Neil: This industry is poor in that respect. To be entrepreneurial, you sometimes only have to do a very small thing. Insurance is still insurance at the end of the day.
Mark: Look at the power of online services. We provide directors' and officers' for smaller independent brokers. A decade ago, that was all a complete manual process; the class was over-complicated and it was a one-size-fits-all driven by the London market. However, through smaller companies, we put a fright on a profitable class of business to the large insurers. It's changing the process, but it is certainly something different.
Steve: There are a number of classes that lend themselves to a process. There are still vast swathes of business that require professional service and advice - whether it is from a broking perspective or an underwriting perspective.
Neil: That won't change - people need professional advice from brokers. However, the processes are getting slicker and quicker though the drive for efficiency. Apart from adding bolt-on services to certain policies, not much else has changed. As an industry, we are slow to change and adapt - you only have to look at IT.
Mark: Much of that comes from the major insurers. Technology change is being driven by small independent brokers and underwriting agencies. There are reasonable-sized brokers that have their own in-house systems.
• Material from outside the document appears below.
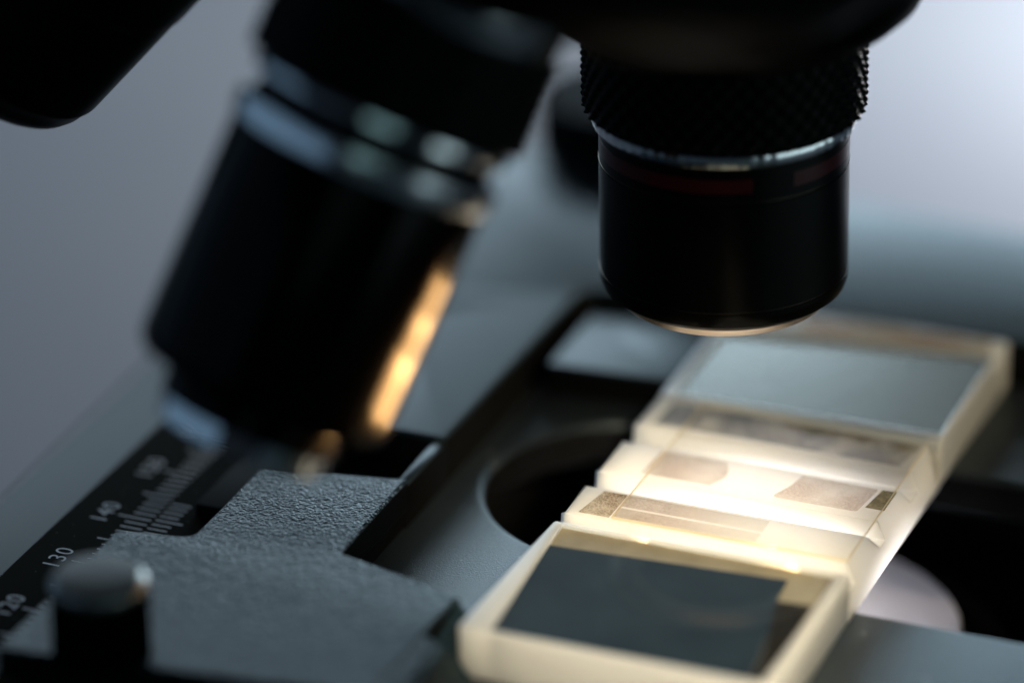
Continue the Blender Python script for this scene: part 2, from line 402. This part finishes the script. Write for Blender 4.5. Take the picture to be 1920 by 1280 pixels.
# ---- thumb screw of the holder
fr = axis_frame((-28.5, -17.0, 0), (0, 0, 1))
ts = lathe('thumb_screw', [(4.35, 0.02)]+[(4.35, 6.5)], M_knurl, fr, None, 160, 30, radial=lambda a, h: 0.09*math.cos(a*40))
under(ts, MS)
under(lathe('screw_cap', [(4.35, 6.52), (4.4, 7.1), (4.3, 7.4), (3.75, 7.9)], M_worn, fr, None, 96, 25, caps=False), ts)
under(lathe('cap_face', [(3.75, 7.9), (3.6, 7.95), (0, 7.85)], M_cap, fr, None, 96, 25, caps=False), ts)

# ---- condenser under the slot
cf = axis_frame((16.5, 42, -18), (0, 0, 1))
cd = mp(lathe('condenser', [(22, -12), (22, -2.5), (18.2, -2.2), (17.6, -1.4)], M_dark, cf, None, 128))
under(lathe('condenser_lens', [(17.5, -1.4), (17.5, -0.3), (17.2, 0), (0, 0.05)], M_cond, cf, None, 128, 30), cd)

# ---- objectives
def knurl(name, R0, h0, h1, nb, ph, frame, parent, seg_per=8, hgt=0.42):
    rows = int((h1-h0)/ph*8)
    prof = [(R0-0.8, h0)]+[(R0, h0+(h1-h0)*i/rows) for i in range(rows+1)]+[(R0-0.8, h1)]
    def rad(a, h):
        if h <= h0+1e-6 or h >= h1-1e-6: return 0
        return hgt*max(0.0, math.cos(nb*a)*math.cos(2*math.pi*(h-h0)/(2*ph)))**0.8
    return under(lathe(name, prof, M_knurl, frame, None, nb*seg_per, 60, radial=rad), parent)

# objective over the slide
cp = Vector((131.507, -320.418, 193.262)); t1 = cp+(Vector((10.2, 39.5, 17.5))-cp)*1.0144
f1 = axis_frame(t1, Vector((0, 0, 1))-R*0.018) @ Matrix.Scale(1.0144, 4)
ob = mp(lathe('objective', [(9.3, 1.0), (10.6, 1.05), (11.0, 1.3), (11.55, 1.75), (11.8, 2.5), (11.8, 3.15), (11.72, 3.22), (11.72, 3.34), (11.8, 3.42), (11.8, 14.2), (11.72, 14.27), (11.72, 14.42), (11.8, 14.5), (11.8, 17.9), (11.0, 18.0), (11.0, 29)], M_black, f1, None, 160, 30))
under(lathe('nose_rim', [(7.6, 0.6), (7.8, 0.0), (9.6, 0.0), (9.95, 0.25), (10.45, 1.04)], M_lip, f1, None, 160, 30, caps=False), ob)
for h in (3.32, 14.42):
    under(lathe('glint_ring', [(11.78, h), (11.83, h+0.02), (11.83, h+0.05), (11.78, h+0.07)], M_edge, f1, None, 160, 30, caps=False), ob)  # thin metal ring added for the glint along the groove
under(lathe('front_lens', [(7.6, 0.75), (0, 0.3)], M_glass_lens, f1, None, 96, 30, caps=False), ob)
for (a0, a1) in ((-150, -58), (-38, 40), (60, 190)):
    under(lathe('colour_band', [(11.79, 15.4), (11.83, 15.42), (11.83, 16.85), (11.79, 16.87)], M_red, f1, None, 80, 30, a0, a1), ob)
under(lathe('metal_ring', [(11.7, 17.95), (12.1, 17.95), (12.45, 18.3), (12.55, 18.9), (12.5, 19.3), (11.9, 19.5)], M_chrome, f1, None, 480, 30, caps=False, radial=lambda a, h: 0.018*math.cos(a*60)+0.02*math.cos(a*23)), ob)
knurl('knurled_ring', 13.05, 19.7, 27.4, 46, 1.0, f1, ob)
under(lathe('collar', [(12.9, 27.2), (13.3, 27.4), (14.6, 28.1), (16.4, 29.2), (18.1, 30.8), (19.0, 32.6), (19.3, 36), (19.3, 46)], M_gloss, f1, None, 160, 30), ob)

# tilted objective in front of the stage
d2 = (Vector((-0.29, -0.396, -0.874))+R*0.018).normalized()
t2 = Vector((-12.0, -22.0, 26.3)); cp = Vector((131.507, -320.418, 193.262)); t2 = cp+(t2-cp)*1.040; f2 = axis_frame(t2, -d2, 0.4) @ Matrix.Scale(1.03, 4)
ob2 = mp(lathe('objective', [(8.0, 2.0), (8.0, 4.0), (8.4, 4.3), (9.6, 4.5), (10.7, 4.8), (11.3, 5.5), (11.5, 6.4), (11.5, 26.3), (10.6, 26.4), (10.6, 44)], M_barrel, f2, None, 160, 30))
under(lathe('nose_rim', [(5.4, 0.7), (5.6, 0.0), (7.3, 0.0), (7.6, 0.3), (7.75, 1.9), (6.8, 2.05)], M_satin, f2, None, 128, 30, caps=False), ob2)
under(lathe('front_lens', [(5.2, 0.8), (0, 0.4)], M_glass_lens, f2, None, 96, 30, caps=False), ob2)
under(lathe('metal_ring', [(11.4, 26.3), (11.7, 26.4), (11.85, 26.8), (11.85, 28.2), (11.6, 28.6), (11.0, 28.7)], M_soft, f2, None, 160, 30, caps=False), ob2)
under(lathe('bead_ring', [(11.0, 30.3), (11.4, 30.5), (11.6, 30.8), (11.6, 31.3), (11.4, 31.6), (11.0, 31.7)], M_satin, f2, None, 160, 30, caps=False), ob2)
under(lathe('metal_ring', [(11.4, 40.4), (11.75, 40.5), (11.9, 40.8), (11.9, 43.4), (11.6, 43.7)], M_soft, f2, None, 160, 30, caps=False), ob2)  # metal band added for the highlight on the glossy collar
knurl('knurled_ring', 12.3, 32.0, 40.3, 38, 1.05, f2, ob2)
under(lathe('collar', [(11.5, 43.5), (11.9, 43.7), (12.6, 44.2), (14.4, 45.2), (16.6, 46.4), (17.5, 49), (17.5, 58)], M_gloss, f2, None, 160, 30), ob2)

# third objective, swung out to the upper left
d3 = Vector((-0.659, -0.06, -0.746)).normalized()
t3 = Vector((-58.4, 21.2, 39.6)); f3 = axis_frame(t3, -d3)
ob3 = mp(lathe('objective', [(6.0, 0.0), (8.4, 0.0), (9.6, 0.15), (10.4, 0.5), (11.0, 1.1), (11.4, 2.0), (11.55, 3.2), (11.8, 3.6), (11.8, 16.3), (11.7, 16.4), (11.7, 16.6), (11.9, 16.75), (11.95, 17.1), (11.95, 34)], M_black, f3, None, 160, 30))
under(lathe('collar', [(12.0, 34), (13, 34.3), (18, 38), (19, 44), (19, 54)], M_gloss, f3, None, 128, 30), ob3)

# turret that carries them
na = Vector((0.356, 0.036, 0.934)).normalized()
nf = axis_frame((-12.5, 20, 71), na)
mp(lathe('turret', [(36, -2), (44, 1), (47, 6), (46, 16), (38, 26), (24, 33), (0, 36)], M_gloss, nf, None, 128, 35))
# dark drive knob at the back of the stage
kf = axis_frame((-27, 112, -6.2), (0, 0, 1))
mp(lathe('drive_knob', [(9.5, 0), (9.8, 1.0), (9.8, 10.5), (9.2, 11.6), (0, 11.8)], M_dark, kf, None, 96, 35))

# ================================================================ counting slide
W = 29.3
sl = slab('counting_slide', [rounded([(-0.8, -1.2), (W, -1.2), (W, 21.3), (0, 21.3)], [0.8, 0.7, 0.3, 0.4], 5), [(2.25, -0.3), (0.95, 20.8), (28.0, 20.8), (28.0, -0.3)]], -5, 0, M_acryl, None, 0.18, 3)
tag(sl, 'cream edged acrylic slide with cut grooves lying under the upright objective', 'glass slide')
def sp_(o): return under(o, sl)
# ridged middle: cross-section along the slide, extruded across it
def ridged():
    bm = bmesh.new()
    prof = [(21.35, -5), (21.35, -1.8), (22.9, -1.8), (23.1, -0.1), (23.3, 0), (29.0, 0), (29.5, -0.3), (30.6, -1.8), (32.3, -1.8), (32.5, -0.1), (32.7, 0), (39.1, 0), (39.6, -0.3), (40.6, -1.8), (42.9, -1.8), (43.1, -0.1), (43.3, 0), (49.6, 0), (49.9, -0.2), (50.1, -1.8), (50.4, -1.8), (50.4, -5)]
    def xr(z): return (0.0 + (0.35 if z > -0.05 else 0), W-(0.9 if z > -1.7 else 0)-(0.3 if z > -0.05 else 0))
    A = [bm.verts.new(V(xr(z)[0], y, z)) for y, z in prof]; B = [bm.verts.new(V(xr(z)[1], y, z)) for y, z in prof]
    k = len(prof)
    for i in range(k):
        j = (i+1) % k; bm.faces.new((A[i], A[j], B[j], B[i]))
    bm.faces.new(A[::-1]); bm.faces.new(B)
    bmesh.ops.recalc_face_normals(bm, faces=bm.faces)
    return link('grooved_block', bm, M_mid, None, 30)
sp_(ridged())
sp_(slab('end_block', [rounded([(0, 50.45), (W, 50.45), (W, 75), (0, 75)], [0.5, 0.4, 0.8, 0.8], 5), [(1.3, 51.5), (28.55, 52.4), (28.6, 71.2), (1.3, 66.6)]], -5, 0, M_acryl, None, 0.25, 3))
# near end: sheets standing in for floor and walls seen through the glass
def poly(name, pts, z, m, thick=0.12):
    bm = bmesh.new()
    top = [bm.verts.new(V(x, y, z)) for x, y in pts]; bot = [bm.verts.new(V(x, y, z-thick)) for x, y in pts]
    bm.faces.new(top); bm.faces.new(bot[::-1]); k = len(pts)
    for i in range(k):
        j = (i+1) % k; bm.faces.new((top[i], bot[i], bot[j], top[j]))
    bmesh.ops.recalc_face_normals(bm, faces=bm.faces)
    return link(name, bm, m)
sp_(poly('tan_wall_view', [(0.7, -0.6), (W-0.7, -0.6), (W-0.7, 20.95), (0.7, 20.95)], -0.38, M_tan))
sp_(poly('dark_stage_view', [(2.0, -0.5), (26.9, -0.5), (26.4, 4.0), (24.3, 15.4), (24.1, 18.7), (1.2, 17.0)], -0.27, M_slate, 0.08))
sp_(poly('brown_stage_view', [(24.4, 14.6), (27.6, 14.9), (28.4, -0.5), (27.0, -0.5), (26.5, 4.0)], -0.29, M_brown, 0.06))
sp_(poly('clear_window', [(2.35, -0.2), (27.9, -0.2), (27.9, 20.7), (1.05, 20.7)], -0.06, M_clear, 0.12))
sp_(poly('reflection_sheet', [(0.8, 51.2), (W-0.6, 51.2), (W-0.6, 72.2), (0.8, 68)], -0.32, M_mirror))  # metallic sheet added to strengthen the reflection in the glass
sp_(poly('clear_window', [(1.4, 51.6), (28.45, 52.5), (28.5, 71.1), (1.4, 66.5)], -0.06, M_clear, 0.12))
sp_(poly('amber_film', [(8.0, 69.6), (27.6, 72.6), (27.6, 74.5), (8.0, 72.4)], 0.03, M_amber, 0.02))
# polished pads on the ridges
sp_(poly('crackled_pad', [(1.5, 23.7), (4.6, 23.7), (4.7, 28.6), (2.3, 28.6)], 0.03, M_crack, 0.02))
sp_(poly('polished_pad', [(4.8, 23.7), (19.0, 23.7), (19.0, 25.9), (4.8, 25.9)], 0.03, M_thin, 0.02))
sp_(poly('polished_pad', [(4.85, 26.3), (19.0, 26.3), (19.0, 28.6), (4.9, 28.6)], 0.03, M_thin, 0.02))
sp_(poly('polished_pad', [(4.2, 33.5), (11.2, 33.5)]+[(11.2+0.9*math.sin(math.pi*k/8), 33.5+5.1*k/8) for k in range(1, 8)]+[(11.2, 38.6), (4.6, 38.6)], 0.03, M_pad, 0.02))
sp_(poly('polished_pad', rounded([(17.4, 33.4), (26.0, 33.5), (26.6, 38.6), (18.9, 38.7), (18.6, 36.4)], [0.9, 0.4, 0.3, 0.2, 1.0]), 0.03, M_pad, 0.02))
sp_(poly('smoky_window', [(26.5, 34.6), (28.4, 34.6), (28.4, 38.6), (27.0, 38.6)], 0.035, M_smoke, 0.02))
sp_(poly('smoky_window', [(14, 48.0), (27.6, 46.9), (27.8, 49.2), (13, 49.2)], 0.03, M_smoke, 0.02))
sp_(poly('grey_pad', [(1.8, 44.0), (27.0, 44.0), (27.4, 46.8), (14, 47.9), (12.8, 49.2), (2.2, 49.2)], 0.03, M_greyfilm, 0.02))

# ================================================================ cover slip on the ridges
bm = bmesh.new(); box_into(bm, 5.0, 28.3, 23.4, 49.4, 0.07, 0.37)
cv = link('cover_glass', bm, [M_cover, M_coveredge])
for f in cv.data.polygons:
    f.material_index = 0 if abs(f.normal.z) > 0.5 else 1
tag(cv, 'thin clear square cover glass lying over the grooves of the slide', 'cover glass')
How can we encourage more people into the industry?
Steve: It is not just attracting talent into the industry - it's about making the most of the talent we've got. The industry believes it has a problem with the quality of employees, but there are hundreds of high-quality individuals in the market who are lost in big organisations because their skills have not been developed.
Neil: Alternatively, they just need a bit of education. There are many people who simply do not have all the skills yet, and that needs to be developed. We have a terrible reputation as an industry. Working in insurance can be fun, and you can make some money and do very well out of it, but the difficulty lies in trying to explain that to people outside of the industry.
GUEST LIST
- Paul Upton, Chief underwriting officer, Evolution Underwriting Group
- Steve Williams, General manager, Fusion Thinking
- Janice Deakin, Trading director, intermediary business, Norwich Union
- Neil Walton, Chief executive officer, Centor Insurance and Risk Management
- Mark Shreeve, Chief executive officer, Angel Underwriting
- Nigel Barton, Chief executive officer, Oxygen Insurance Brokers.